Austria AMS employment service job seeker predictions

The so-called 'AMS algorithm' was developed in 2018 by Austria's Public Employment Service (Arbeitsmarktservice or 'AMS') to predict a job seeker’s employment prospects and allocate appropriate forms of support to them.

The system works by automatically classifying job seekers and calculating individual 'IC' scores based on their gender, age, citizenship, education, health, care obligation and work experience, amongst other factors, to determine their relative employability. 

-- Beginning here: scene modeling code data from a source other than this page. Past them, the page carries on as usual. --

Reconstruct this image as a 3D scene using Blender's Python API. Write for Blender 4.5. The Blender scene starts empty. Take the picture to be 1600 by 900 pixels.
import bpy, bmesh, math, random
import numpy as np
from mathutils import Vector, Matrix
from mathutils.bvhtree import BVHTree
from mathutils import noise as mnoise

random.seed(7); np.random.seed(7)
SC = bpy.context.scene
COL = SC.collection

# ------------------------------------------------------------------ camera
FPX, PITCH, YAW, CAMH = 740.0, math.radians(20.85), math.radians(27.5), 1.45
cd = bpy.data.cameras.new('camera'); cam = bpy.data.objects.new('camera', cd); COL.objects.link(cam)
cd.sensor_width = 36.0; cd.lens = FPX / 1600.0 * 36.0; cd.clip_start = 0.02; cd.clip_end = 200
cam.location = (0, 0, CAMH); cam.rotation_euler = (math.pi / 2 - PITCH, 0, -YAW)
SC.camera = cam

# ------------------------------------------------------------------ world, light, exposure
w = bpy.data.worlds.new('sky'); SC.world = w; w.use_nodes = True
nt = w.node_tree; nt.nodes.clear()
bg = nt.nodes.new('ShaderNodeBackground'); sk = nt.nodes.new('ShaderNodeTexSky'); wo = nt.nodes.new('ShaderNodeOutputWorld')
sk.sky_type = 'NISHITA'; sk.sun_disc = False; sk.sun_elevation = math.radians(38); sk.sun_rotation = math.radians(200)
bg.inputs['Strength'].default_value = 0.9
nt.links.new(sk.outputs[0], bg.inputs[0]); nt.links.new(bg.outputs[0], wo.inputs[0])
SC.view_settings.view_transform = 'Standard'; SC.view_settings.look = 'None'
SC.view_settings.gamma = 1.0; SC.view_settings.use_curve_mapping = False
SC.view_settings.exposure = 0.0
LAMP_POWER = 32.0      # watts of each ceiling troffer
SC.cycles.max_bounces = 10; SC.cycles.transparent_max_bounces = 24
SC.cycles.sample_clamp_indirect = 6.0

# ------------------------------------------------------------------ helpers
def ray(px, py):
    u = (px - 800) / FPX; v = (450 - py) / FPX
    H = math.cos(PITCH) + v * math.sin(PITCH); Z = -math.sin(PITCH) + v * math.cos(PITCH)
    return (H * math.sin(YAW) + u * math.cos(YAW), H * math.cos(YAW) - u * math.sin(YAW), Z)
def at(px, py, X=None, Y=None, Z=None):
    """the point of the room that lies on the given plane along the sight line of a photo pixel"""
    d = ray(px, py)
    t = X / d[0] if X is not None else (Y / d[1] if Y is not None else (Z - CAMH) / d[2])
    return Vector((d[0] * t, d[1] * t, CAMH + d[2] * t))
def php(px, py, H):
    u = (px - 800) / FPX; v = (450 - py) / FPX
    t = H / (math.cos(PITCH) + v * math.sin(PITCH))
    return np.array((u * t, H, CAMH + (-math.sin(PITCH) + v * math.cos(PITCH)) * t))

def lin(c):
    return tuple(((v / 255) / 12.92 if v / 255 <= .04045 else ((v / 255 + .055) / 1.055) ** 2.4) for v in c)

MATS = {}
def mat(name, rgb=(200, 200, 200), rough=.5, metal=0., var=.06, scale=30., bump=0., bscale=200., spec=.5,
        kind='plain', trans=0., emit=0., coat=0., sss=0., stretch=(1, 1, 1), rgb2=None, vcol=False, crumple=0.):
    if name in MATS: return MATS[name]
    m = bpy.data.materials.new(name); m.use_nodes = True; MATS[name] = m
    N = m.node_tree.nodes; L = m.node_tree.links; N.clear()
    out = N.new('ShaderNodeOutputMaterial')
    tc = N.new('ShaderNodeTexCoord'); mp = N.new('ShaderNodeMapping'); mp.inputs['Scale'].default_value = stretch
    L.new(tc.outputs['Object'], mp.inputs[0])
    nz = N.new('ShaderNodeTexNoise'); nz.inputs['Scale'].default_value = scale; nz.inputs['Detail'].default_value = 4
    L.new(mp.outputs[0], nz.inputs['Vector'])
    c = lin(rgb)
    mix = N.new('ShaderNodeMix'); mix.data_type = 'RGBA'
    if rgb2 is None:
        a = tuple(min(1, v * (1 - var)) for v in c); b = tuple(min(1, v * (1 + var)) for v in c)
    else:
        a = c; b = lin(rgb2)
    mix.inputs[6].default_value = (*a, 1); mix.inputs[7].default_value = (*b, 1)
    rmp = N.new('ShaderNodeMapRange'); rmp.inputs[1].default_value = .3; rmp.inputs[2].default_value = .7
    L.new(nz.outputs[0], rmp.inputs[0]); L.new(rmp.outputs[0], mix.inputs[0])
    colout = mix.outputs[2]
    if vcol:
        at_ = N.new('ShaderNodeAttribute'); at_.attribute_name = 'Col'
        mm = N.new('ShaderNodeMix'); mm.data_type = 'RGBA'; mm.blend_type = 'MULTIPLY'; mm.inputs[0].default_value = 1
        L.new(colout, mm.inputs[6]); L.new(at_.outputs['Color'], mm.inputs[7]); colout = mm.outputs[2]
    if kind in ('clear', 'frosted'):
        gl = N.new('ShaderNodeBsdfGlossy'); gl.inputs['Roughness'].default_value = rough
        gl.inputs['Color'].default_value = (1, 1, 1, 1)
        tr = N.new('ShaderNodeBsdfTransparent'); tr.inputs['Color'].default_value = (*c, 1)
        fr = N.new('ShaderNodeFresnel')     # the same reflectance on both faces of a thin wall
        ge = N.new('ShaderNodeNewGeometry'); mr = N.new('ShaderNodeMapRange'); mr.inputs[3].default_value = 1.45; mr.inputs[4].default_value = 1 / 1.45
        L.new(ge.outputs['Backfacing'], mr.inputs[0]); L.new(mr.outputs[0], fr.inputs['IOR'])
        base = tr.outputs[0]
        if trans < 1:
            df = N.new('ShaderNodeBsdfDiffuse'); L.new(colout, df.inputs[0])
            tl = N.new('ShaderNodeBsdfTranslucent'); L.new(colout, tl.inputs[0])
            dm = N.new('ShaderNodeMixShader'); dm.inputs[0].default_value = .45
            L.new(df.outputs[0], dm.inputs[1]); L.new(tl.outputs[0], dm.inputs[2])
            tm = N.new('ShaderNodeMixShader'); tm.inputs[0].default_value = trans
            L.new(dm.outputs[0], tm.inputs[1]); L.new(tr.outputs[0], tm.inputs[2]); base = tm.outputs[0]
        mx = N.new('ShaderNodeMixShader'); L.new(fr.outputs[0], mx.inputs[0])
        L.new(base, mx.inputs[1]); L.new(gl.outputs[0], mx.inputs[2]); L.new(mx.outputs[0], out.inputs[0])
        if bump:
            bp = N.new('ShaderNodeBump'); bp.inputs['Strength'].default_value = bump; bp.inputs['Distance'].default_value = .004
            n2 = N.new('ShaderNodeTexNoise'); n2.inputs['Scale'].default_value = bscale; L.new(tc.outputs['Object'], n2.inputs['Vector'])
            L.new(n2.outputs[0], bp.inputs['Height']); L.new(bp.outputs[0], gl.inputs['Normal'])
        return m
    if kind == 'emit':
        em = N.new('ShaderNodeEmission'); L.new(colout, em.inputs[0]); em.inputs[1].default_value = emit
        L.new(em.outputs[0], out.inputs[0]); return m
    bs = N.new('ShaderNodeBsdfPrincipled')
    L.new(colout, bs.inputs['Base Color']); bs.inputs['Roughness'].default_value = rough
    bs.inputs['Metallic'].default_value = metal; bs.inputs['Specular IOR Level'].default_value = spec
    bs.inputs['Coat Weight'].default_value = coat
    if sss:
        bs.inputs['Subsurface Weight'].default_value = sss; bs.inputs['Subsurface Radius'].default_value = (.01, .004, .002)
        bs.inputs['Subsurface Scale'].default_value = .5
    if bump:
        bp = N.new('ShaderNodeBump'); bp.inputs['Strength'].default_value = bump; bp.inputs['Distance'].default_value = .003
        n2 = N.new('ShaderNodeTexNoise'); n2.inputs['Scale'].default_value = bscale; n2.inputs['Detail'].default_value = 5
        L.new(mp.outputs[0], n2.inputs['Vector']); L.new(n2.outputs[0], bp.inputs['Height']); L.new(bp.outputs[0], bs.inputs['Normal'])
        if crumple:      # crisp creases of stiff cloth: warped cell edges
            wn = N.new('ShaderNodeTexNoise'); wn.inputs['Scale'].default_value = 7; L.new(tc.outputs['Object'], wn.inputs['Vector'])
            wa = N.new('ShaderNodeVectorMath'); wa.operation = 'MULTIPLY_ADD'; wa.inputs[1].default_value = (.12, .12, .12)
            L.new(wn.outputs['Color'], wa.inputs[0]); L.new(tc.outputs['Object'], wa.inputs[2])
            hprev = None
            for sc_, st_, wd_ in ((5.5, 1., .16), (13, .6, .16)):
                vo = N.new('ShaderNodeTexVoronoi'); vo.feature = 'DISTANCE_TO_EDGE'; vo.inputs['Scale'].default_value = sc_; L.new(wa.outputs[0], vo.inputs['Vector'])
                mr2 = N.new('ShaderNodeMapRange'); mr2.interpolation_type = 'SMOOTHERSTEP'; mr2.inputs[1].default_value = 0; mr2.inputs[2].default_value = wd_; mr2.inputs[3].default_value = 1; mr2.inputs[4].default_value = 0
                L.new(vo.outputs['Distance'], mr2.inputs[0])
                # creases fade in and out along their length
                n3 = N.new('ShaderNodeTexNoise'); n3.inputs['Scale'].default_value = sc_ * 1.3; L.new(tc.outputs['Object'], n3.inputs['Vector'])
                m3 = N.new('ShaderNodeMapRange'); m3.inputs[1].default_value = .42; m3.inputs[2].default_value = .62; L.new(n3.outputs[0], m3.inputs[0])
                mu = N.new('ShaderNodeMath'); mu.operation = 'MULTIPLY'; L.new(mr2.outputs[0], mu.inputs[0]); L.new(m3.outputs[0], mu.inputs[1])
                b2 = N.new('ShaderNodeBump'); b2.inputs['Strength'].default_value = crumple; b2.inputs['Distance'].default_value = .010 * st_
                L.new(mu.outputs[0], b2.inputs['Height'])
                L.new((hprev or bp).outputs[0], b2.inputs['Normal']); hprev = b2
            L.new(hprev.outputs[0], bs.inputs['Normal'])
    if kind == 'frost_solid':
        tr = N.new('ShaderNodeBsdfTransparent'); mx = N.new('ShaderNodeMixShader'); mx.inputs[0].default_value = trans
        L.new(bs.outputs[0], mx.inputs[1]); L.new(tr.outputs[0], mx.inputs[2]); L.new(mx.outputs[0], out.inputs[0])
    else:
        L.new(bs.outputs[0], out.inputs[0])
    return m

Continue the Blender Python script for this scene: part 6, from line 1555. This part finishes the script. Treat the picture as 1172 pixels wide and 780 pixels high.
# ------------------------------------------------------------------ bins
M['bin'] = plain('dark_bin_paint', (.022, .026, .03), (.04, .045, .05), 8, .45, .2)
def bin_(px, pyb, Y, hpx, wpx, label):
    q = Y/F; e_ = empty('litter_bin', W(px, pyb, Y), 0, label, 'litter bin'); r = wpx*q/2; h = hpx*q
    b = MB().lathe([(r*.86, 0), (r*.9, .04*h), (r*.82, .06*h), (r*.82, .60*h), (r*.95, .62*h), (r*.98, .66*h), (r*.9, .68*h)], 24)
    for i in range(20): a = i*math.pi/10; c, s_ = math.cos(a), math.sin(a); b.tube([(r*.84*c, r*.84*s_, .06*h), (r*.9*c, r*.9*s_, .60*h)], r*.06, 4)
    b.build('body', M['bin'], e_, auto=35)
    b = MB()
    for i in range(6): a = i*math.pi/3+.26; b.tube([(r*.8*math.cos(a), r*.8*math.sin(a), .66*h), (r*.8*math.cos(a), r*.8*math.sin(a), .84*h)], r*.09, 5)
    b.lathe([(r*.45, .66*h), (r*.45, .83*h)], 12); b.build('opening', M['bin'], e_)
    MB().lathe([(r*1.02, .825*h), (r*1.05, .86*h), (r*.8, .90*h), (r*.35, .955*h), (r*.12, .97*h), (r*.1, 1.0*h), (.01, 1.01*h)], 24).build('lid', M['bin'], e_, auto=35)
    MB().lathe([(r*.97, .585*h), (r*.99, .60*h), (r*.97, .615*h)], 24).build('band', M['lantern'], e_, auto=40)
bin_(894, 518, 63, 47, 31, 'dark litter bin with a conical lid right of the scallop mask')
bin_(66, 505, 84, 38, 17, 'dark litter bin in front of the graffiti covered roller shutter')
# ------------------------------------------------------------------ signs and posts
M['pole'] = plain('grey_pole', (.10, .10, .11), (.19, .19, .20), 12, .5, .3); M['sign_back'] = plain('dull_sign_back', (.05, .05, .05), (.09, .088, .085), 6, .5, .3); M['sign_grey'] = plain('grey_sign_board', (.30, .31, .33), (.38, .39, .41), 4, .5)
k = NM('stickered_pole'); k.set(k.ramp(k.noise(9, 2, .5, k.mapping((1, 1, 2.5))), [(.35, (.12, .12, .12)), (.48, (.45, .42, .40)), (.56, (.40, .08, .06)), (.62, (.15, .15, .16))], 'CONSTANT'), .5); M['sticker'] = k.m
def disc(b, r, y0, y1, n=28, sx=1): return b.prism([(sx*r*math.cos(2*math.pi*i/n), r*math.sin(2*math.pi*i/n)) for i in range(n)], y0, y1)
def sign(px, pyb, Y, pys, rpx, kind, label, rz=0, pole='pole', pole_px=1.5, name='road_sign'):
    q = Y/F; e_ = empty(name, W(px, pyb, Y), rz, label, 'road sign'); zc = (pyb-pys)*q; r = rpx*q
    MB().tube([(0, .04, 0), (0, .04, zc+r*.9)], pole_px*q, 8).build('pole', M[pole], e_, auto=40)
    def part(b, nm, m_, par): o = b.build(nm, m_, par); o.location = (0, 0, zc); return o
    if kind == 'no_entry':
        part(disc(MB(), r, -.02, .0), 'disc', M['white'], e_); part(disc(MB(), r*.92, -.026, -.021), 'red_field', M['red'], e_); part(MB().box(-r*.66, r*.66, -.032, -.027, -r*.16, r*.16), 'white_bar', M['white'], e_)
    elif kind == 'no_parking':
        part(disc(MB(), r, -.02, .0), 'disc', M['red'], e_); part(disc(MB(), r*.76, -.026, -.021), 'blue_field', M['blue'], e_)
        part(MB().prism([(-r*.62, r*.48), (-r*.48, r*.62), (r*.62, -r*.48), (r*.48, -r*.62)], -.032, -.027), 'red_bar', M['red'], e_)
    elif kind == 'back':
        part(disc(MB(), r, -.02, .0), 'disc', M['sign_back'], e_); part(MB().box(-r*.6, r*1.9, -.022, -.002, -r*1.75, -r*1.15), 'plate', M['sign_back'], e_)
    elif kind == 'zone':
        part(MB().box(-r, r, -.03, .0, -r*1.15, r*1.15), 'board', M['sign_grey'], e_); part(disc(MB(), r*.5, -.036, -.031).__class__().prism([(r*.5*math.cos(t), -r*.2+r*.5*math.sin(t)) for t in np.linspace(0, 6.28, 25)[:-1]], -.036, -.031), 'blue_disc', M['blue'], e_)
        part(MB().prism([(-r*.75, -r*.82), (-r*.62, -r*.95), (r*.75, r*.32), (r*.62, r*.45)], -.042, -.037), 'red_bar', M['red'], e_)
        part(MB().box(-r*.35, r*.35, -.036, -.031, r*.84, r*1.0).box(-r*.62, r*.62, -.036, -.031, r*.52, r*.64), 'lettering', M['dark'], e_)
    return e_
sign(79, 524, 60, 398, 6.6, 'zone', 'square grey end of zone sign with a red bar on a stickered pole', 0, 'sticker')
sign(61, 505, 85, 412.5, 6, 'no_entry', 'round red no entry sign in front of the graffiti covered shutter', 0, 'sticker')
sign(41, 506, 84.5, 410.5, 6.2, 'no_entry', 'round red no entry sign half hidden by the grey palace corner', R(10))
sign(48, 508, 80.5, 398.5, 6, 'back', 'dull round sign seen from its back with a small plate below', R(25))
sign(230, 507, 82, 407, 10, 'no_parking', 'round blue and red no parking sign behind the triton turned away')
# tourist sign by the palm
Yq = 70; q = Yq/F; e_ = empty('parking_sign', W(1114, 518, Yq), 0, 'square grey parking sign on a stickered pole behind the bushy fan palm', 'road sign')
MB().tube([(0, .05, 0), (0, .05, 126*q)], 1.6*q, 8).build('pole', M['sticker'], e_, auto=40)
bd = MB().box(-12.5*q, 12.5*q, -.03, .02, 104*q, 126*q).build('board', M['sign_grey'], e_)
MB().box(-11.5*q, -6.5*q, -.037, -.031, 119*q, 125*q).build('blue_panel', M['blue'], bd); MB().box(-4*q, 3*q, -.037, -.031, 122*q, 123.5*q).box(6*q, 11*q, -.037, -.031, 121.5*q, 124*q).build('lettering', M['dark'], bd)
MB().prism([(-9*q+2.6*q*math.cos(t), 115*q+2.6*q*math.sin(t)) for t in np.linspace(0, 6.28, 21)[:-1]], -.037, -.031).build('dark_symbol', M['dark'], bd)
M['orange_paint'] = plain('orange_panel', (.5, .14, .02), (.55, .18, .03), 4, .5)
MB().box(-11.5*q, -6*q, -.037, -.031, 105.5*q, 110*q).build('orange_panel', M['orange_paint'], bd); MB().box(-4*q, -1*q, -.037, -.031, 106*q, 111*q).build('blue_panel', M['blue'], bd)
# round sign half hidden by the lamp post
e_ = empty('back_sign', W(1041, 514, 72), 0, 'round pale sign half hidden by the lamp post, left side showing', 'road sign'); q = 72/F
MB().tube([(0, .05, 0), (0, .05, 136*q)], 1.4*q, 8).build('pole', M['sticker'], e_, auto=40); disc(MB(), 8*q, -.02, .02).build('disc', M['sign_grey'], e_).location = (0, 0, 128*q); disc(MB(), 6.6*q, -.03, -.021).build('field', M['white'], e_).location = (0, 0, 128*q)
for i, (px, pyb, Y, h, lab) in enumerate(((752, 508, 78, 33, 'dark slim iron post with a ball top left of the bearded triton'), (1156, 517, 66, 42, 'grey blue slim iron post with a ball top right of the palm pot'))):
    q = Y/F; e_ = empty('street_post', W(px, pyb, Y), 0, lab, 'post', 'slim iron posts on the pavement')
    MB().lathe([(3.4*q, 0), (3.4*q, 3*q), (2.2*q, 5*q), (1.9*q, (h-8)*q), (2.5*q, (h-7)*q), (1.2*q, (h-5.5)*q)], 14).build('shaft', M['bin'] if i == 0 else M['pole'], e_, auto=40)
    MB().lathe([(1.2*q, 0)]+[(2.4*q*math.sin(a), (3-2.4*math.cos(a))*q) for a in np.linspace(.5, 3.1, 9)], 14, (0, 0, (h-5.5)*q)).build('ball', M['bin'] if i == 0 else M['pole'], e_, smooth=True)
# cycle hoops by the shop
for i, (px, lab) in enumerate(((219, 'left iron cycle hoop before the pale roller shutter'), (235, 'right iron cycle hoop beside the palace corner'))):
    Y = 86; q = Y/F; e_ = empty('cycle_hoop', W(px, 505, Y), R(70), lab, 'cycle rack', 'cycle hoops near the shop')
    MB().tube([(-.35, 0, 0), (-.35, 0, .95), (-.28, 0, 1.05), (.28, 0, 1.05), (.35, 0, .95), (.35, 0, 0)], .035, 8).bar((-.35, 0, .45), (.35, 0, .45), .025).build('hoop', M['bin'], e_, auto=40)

It then assigns them to one of three possible prospective employability groups - A (High), B (Medium), or C (Low) - though job seeker scores can be petitioned against and overriden by human case workers.

System 🤖

System databank 🔢

Operator: Public Employment Service (AMS)
Developer: Synthesis Forschung; Public Employment Service (AMS)
Country: Austria

Sector: Govt - employment

Purpose: Assess employability

Technology: Prediction algorithm
Issue: Bias/discrimination - gender, disability, age, location

Transparency: Black box

Risks and harms 🛑

Discrimination, structural prejudices

Academics and civil rights groups found that the algorithm gives lower scores to women over 30, women with childcare obligations, migrants, or people with disabilities, placing them in lower categories even if they had the same qualifications as men or non-disabled people. By contrast, men with children are not negatively weighted.

It is also seen to discriminate against people living in areas of the country where unemployment rates tend to be high, thereby reinforcing structural prejudices or stereotypes. In addition, the system ignores important factors when taking into account someone's employability - for example, it fails to capture or analyse soft skills and motivations in a quantifiable manner. 

In response the AMS contended that the results allow it to better understand the population and its abilities so that it can better target its support. ‘Building an accurate picture of what is our reality cannot in itself be called discriminatory,’ it argued.

Transparency 🙈

The AMS has promised to make its algorithmic system transparent and accountable. 

But researchers have shown that definitions, data collection and management practices, and information about its models, are either overly technical to the point of incomprehensible, missing, or lack detail. As AlgorithmWatch pointed out, it has only released two of the 96 statistical models claimed to be used to assess job seekers. 

Furthermore, job seekers are provided very little information to understand how the system works, and find it very difficult to challenge their classifications and scores.